[Entries from a dataset]
* * * * * * * * *

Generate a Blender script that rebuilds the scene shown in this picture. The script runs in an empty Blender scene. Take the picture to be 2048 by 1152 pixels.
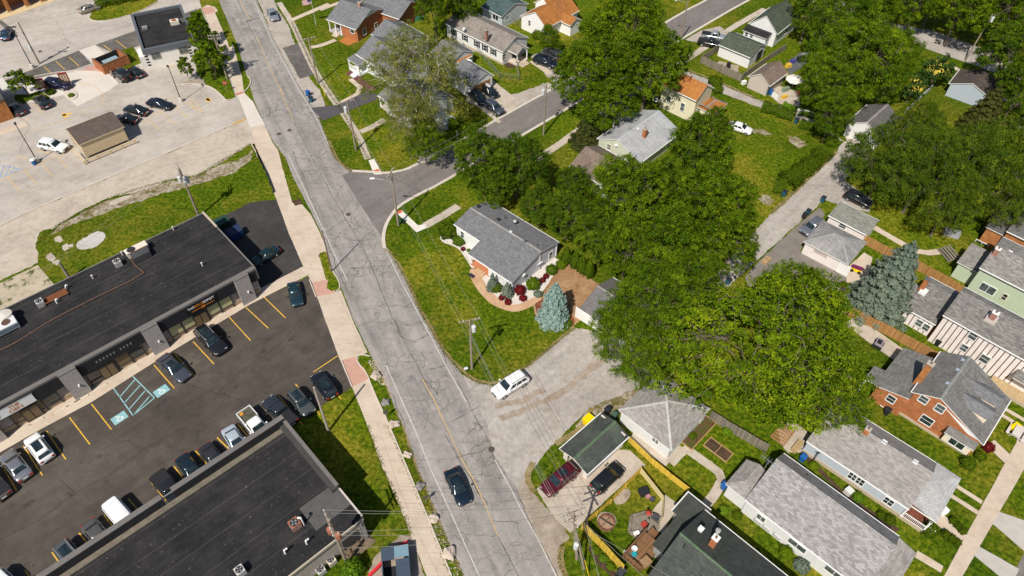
import bpy, bmesh, math, random
import numpy as np
from mathutils import Vector, Matrix
from mathutils.geometry import delaunay_2d_cdt
random.seed(7)
S = bpy.context.scene
COL = S.collection
# ---------------------------------------------------------------- camera (drone, 75 m up, looking down about 48 degrees)
PW, FPX, CX, CY, CAMH = 2048.0, 1438.1, 1024.0, 576.0, 75.0
PITCH, ROLL = 0.83669781, -0.02158621
_c, _s = math.cos(PITCH), math.sin(PITCH)
_fw = Vector((0, _c, -_s)); _r0 = Vector((1, 0, 0)); _d0 = _fw.cross(_r0)
_rt = math.cos(ROLL)*_r0 + math.sin(ROLL)*_d0
_dn = -math.sin(ROLL)*_r0 + math.cos(ROLL)*_d0
cam = bpy.data.cameras.new('camera'); camo = bpy.data.objects.new('camera', cam); COL.objects.link(camo)
m = Matrix.Identity(4)
for i in range(3):
    m[i][0] = _rt[i]; m[i][1] = -_dn[i]; m[i][2] = -_fw[i]
m[2][3] = CAMH
camo.matrix_world = m
cam.sensor_width = 36.0; cam.lens = 36.0*FPX/PW; cam.clip_start = 0.5; cam.clip_end = 3000
S.camera = camo
# ---------------------------------------------------------------- sky, sun, exposure
SUN_EL, SHADOW_AZ = math.radians(50.5), math.radians(64.0)   # shadows run towards SHADOW_AZ on the ground
W = bpy.data.worlds.new('World'); S.world = W; W.use_nodes = True
nt = W.node_tree; bg = nt.nodes['Background']
sky = nt.nodes.new('ShaderNodeTexSky'); sky.sky_type = 'NISHITA'; sky.sun_disc = False
sky.sun_elevation = SUN_EL
sky.sun_rotation = math.radians(90) - (SHADOW_AZ + math.pi)
nt.links.new(sky.outputs[0], bg.inputs[0]); bg.inputs[1].default_value = 0.08
sd = Vector((math.cos(SHADOW_AZ)*math.cos(SUN_EL), math.sin(SHADOW_AZ)*math.cos(SUN_EL), -math.sin(SUN_EL)))
sl = bpy.data.lights.new('sun', 'SUN'); sl.energy = 5.0; sl.angle = math.radians(0.5); sl.color = (1.0, 0.945, 0.86)
so = bpy.data.objects.new('sun', sl); COL.objects.link(so)
so.rotation_euler = sd.to_track_quat('-Z', 'Y').to_euler(); so.location = (-40, -70, 120)
S.view_settings.view_transform = 'Standard'; S.view_settings.look = 'None'
S.view_settings.exposure = 0.15; S.view_settings.gamma = 1.0
S.render.engine = 'CYCLES'
S.cycles.max_bounces = 6; S.cycles.diffuse_bounces = 3; S.cycles.glossy_bounces = 3
S.cycles.transmission_bounces = 4; S.cycles.transparent_max_bounces = 6

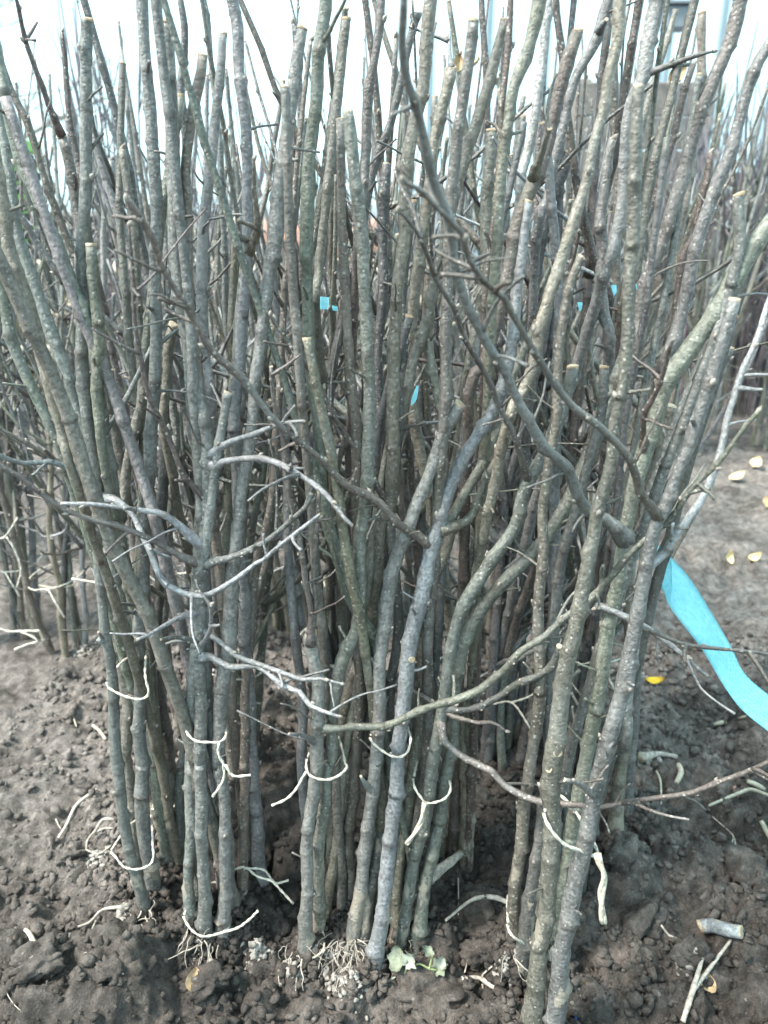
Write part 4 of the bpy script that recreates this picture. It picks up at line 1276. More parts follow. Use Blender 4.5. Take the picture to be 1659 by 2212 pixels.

* * * * * * * * *

**REQUIRED TASK:** Quote the full listing above word for word; exclude every picture from the copy.

**EXERCISE ANSWER:**
Generate a Blender script that rebuilds the scene shown in this picture. The script runs in an empty Blender scene. Take the picture to be 2048 by 1152 pixels.
import bpy, bmesh, math, random
import numpy as np
from mathutils import Vector, Matrix
from mathutils.geometry import delaunay_2d_cdt
random.seed(7)
S = bpy.context.scene
COL = S.collection
# ---------------------------------------------------------------- camera (drone, 75 m up, looking down about 48 degrees)
PW, FPX, CX, CY, CAMH = 2048.0, 1438.1, 1024.0, 576.0, 75.0
PITCH, ROLL = 0.83669781, -0.02158621
_c, _s = math.cos(PITCH), math.sin(PITCH)
_fw = Vector((0, _c, -_s)); _r0 = Vector((1, 0, 0)); _d0 = _fw.cross(_r0)
_rt = math.cos(ROLL)*_r0 + math.sin(ROLL)*_d0
_dn = -math.sin(ROLL)*_r0 + math.cos(ROLL)*_d0
cam = bpy.data.cameras.new('camera'); camo = bpy.data.objects.new('camera', cam); COL.objects.link(camo)
m = Matrix.Identity(4)
for i in range(3):
    m[i][0] = _rt[i]; m[i][1] = -_dn[i]; m[i][2] = -_fw[i]
m[2][3] = CAMH
camo.matrix_world = m
cam.sensor_width = 36.0; cam.lens = 36.0*FPX/PW; cam.clip_start = 0.5; cam.clip_end = 3000
S.camera = camo
# ---------------------------------------------------------------- sky, sun, exposure
SUN_EL, SHADOW_AZ = math.radians(50.5), math.radians(64.0)   # shadows run towards SHADOW_AZ on the ground
W = bpy.data.worlds.new('World'); S.world = W; W.use_nodes = True
nt = W.node_tree; bg = nt.nodes['Background']
sky = nt.nodes.new('ShaderNodeTexSky'); sky.sky_type = 'NISHITA'; sky.sun_disc = False
sky.sun_elevation = SUN_EL
sky.sun_rotation = math.radians(90) - (SHADOW_AZ + math.pi)
nt.links.new(sky.outputs[0], bg.inputs[0]); bg.inputs[1].default_value = 0.08
sd = Vector((math.cos(SHADOW_AZ)*math.cos(SUN_EL), math.sin(SHADOW_AZ)*math.cos(SUN_EL), -math.sin(SUN_EL)))
sl = bpy.data.lights.new('sun', 'SUN'); sl.energy = 5.0; sl.angle = math.radians(0.5); sl.color = (1.0, 0.945, 0.86)
so = bpy.data.objects.new('sun', sl); COL.objects.link(so)
so.rotation_euler = sd.to_track_quat('-Z', 'Y').to_euler(); so.location = (-40, -70, 120)
S.view_settings.view_transform = 'Standard'; S.view_settings.look = 'None'
S.view_settings.exposure = 0.15; S.view_settings.gamma = 1.0
S.render.engine = 'CYCLES'
S.cycles.max_bounces = 6; S.cycles.diffuse_bounces = 3; S.cycles.glossy_bounces = 3
S.cycles.transmission_bounces = 4; S.cycles.transparent_max_bounces = 6

Write part 4 of the bpy script that recreates this picture. It picks up at line 1276. More parts follow. Use Blender 4.5. Take the picture to be 1659 by 2212 pixels.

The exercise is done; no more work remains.